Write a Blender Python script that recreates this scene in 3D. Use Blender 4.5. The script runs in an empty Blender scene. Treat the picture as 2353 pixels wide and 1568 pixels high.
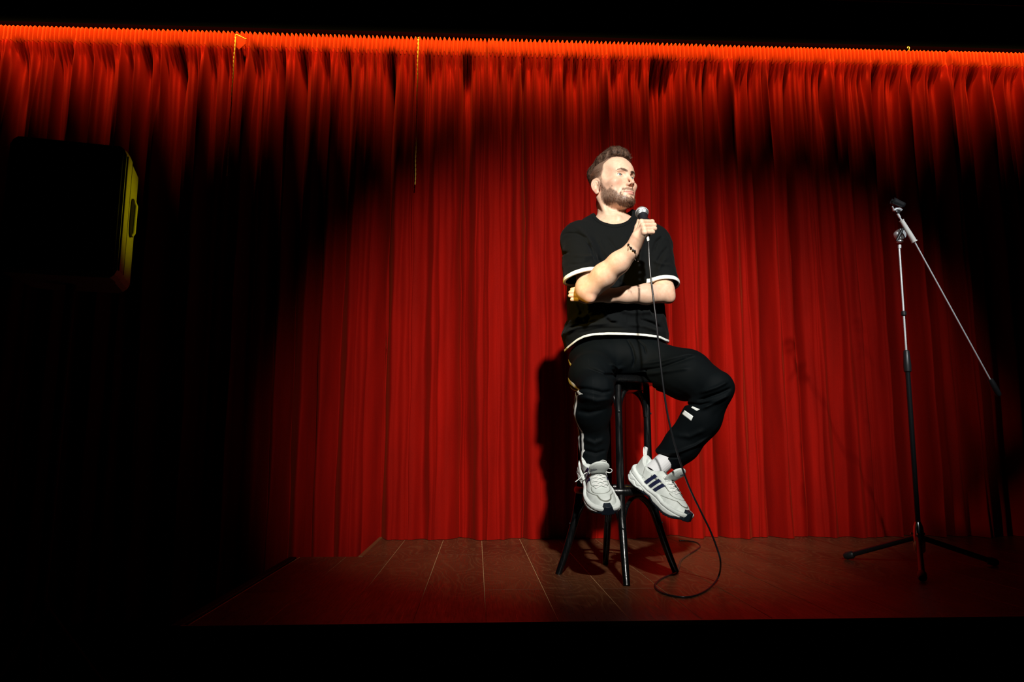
import bpy, math, random
import numpy as np
from mathutils import Vector, Matrix
random.seed(7); rng = np.random.default_rng(7)
PI = math.pi
col = bpy.context.scene.collection
scn = bpy.context.scene

# ------------------------------------------------------------------ camera
FPX = 1650.0; CAMH = 0.5
_th = math.atan(249 / FPX); _ps = math.atan(80 / FPX)
cF = np.array([math.sin(_ps) * math.cos(_th), math.cos(_ps) * math.cos(_th), math.sin(_th)])
cR = np.array([math.cos(_ps), -math.sin(_ps), 0.0]); cU = np.cross(cR, cF); cC = np.array([0, 0, CAMH])
cam = bpy.data.objects.new('camera', bpy.data.cameras.new('camera')); col.objects.link(cam)
cam.data.sensor_width = 36.0; cam.data.lens = FPX / 2353 * 36.0
cam.matrix_world = Matrix(((cR[0], cU[0], -cF[0], 0), (cR[1], cU[1], -cF[1], 0), (cR[2], cU[2], -cF[2], CAMH), (0, 0, 0, 1)))
cam.data.clip_start = 0.05
scn.camera = cam

def ray(x, y): return cF * FPX + cR * (x - 1176.5) - cU * (y - 784.0)
def W(x, y, Y):                       # the point seen at pixel (x, y) that lies Y metres into the room
    d = ray(x, y); return cC + d * (Y / d[1])
def FL(x, y, z=0.0):                  # the point seen at pixel (x, y) at height z
    d = ray(x, y); return cC + d * ((z - CAMH) / d[2])

# ------------------------------------------------------------------ world, lights, exposure
scn.view_settings.view_transform = 'Standard'; scn.view_settings.look = 'None'
scn.view_settings.exposure = 0.0; scn.view_settings.gamma = 1.0; scn.view_settings.use_curve_mapping = False
w = bpy.data.worlds.new('dark_room'); scn.world = w; w.use_nodes = True
w.node_tree.nodes['Background'].inputs[0].default_value = (0.5, 0.5, 0.6, 1)
w.node_tree.nodes['Background'].inputs[1].default_value = 0.0004

def spot(name, loc, target, power, colr, size_deg, blend, radius):
    l = bpy.data.lights.new(name, 'SPOT'); l.energy = power; l.color = colr
    l.spot_size = math.radians(size_deg); l.spot_blend = blend; l.shadow_soft_size = radius
    o = bpy.data.objects.new(name, l); col.objects.link(o); o.location = loc
    o.rotation_euler = (Vector(target) - Vector(loc)).to_track_quat('-Z', 'Y').to_euler(); return o
spot('key_spotlight', (0.38, -1.2, 3.0), (0.56, 3.2, 1.15), 1420, (1.0, 0.945, 0.87), 37, 1.0, 0.07)
spot('side_spotlight', (1.95, -0.6, 3.1), (1.86, 3.09, 1.45), 430, (0.97, 0.98, 1.0), 29, 1.0, 0.05)
spot('amber_spotlight', (-0.75, 1.9, 1.6), (0.45, 2.95, 1.05), 60, (1.0, 0.60, 0.04), 34, 0.8, 0.05)
spot('yellow_spotlight', (-0.30, 2.85, 1.60), (-1.27, 2.68, 1.40), 30, (1.0, 0.84, 0.0), 26, 1.0, 0.03)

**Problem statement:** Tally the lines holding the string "that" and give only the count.

**Solution:** 2